The organizers are the first museums to be granted complete access to the Life Picture Collection and among the first to delve deeply into the newly available Time Inc. Records Archive at the New-York Historical Society.

“The global reach, connective storytelling and visionary photo-essays of Life magazine substantially reshaped how Americans understood the role of photography in the 20th century,” notes James Steward, Nancy A. Nasher–David J. Haemisegger, Class of 1976, director, “and we are delighted to bring this to life through this exhibition.”

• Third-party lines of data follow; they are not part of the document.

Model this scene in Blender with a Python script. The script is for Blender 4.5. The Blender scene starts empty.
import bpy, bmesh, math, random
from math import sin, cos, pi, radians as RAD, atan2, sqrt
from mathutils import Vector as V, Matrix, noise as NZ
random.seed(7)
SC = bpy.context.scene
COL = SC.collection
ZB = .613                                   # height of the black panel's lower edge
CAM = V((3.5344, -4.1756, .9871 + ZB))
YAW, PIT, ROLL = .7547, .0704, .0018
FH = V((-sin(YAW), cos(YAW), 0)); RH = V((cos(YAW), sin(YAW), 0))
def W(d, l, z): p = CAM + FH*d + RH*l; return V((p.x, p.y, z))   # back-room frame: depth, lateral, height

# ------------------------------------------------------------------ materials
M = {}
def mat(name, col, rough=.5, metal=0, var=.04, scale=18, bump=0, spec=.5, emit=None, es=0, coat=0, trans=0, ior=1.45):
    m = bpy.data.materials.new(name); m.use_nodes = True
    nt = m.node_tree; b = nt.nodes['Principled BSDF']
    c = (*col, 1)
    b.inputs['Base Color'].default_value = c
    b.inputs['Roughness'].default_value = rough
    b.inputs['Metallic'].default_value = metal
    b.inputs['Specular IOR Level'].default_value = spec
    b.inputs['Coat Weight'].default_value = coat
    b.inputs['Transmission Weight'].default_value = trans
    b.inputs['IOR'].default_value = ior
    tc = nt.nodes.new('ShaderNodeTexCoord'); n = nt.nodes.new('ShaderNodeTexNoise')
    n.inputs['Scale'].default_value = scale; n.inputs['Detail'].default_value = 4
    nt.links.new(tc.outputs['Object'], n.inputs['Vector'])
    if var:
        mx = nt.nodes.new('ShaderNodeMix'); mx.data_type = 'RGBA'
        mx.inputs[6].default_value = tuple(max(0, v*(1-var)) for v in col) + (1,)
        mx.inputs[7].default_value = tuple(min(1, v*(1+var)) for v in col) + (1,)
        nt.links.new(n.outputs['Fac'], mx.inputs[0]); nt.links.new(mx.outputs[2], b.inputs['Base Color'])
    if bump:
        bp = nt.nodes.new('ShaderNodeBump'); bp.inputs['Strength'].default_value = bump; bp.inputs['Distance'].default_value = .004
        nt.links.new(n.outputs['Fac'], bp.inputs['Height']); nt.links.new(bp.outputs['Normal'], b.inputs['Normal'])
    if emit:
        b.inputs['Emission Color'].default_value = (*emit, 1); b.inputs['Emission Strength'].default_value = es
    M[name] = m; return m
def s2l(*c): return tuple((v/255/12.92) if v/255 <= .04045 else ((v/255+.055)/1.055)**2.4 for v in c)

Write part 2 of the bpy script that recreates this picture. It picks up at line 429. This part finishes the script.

From the period of the Great Depression to the Vietnam War, the vast majority of the photographs printed and viewed in the United States appeared on the pages of illustrated magazines, including the photography showcased in Life magazine. During its 36-year run as a weekly (1936-72), Life became one of the most widely read and influential magazines of all time. At the height of its circulation, the magazine boasted 8.5 million weekly subscribers, and consistently reached approximately 25 percent of Americans. In the words of Life’s founder, Henry R. Luce, Life proposed “to scour the world for the best pictures of every kind; to edit them with a feeling for visual form, for history and for drama; and to publish them on fine paper, every week, for a dime.”

The work of photographers such as Margaret Bourke-White, Larry Burrows, Robert Capa, Henri Cartier-Bresson, Alfred Eisenstaedt, Charles Moore, Gordon Parks and W. Eugene Smith will be explored in the exhibition in the context of the magazine’s complex and highly collaborative creative and editorial processes. In addition, the exhibition explores the ways in which Lifepromoted a predominately white, middle-class perspective on politics and culture that reinforced the geopolitical prominence of the United States.

The accompanying 336-page catalogue, published by the Princeton University Art Museum and distributed by Yale University Press, examines Life’s groundbreaking role in mid-20th-century American culture and the history of photography by considering the complexity of the magazine’s image-making and publishing enterprise. The book includes essays and contributions by the curators and 22 additional scholars of art history, American studies, history and communication studies.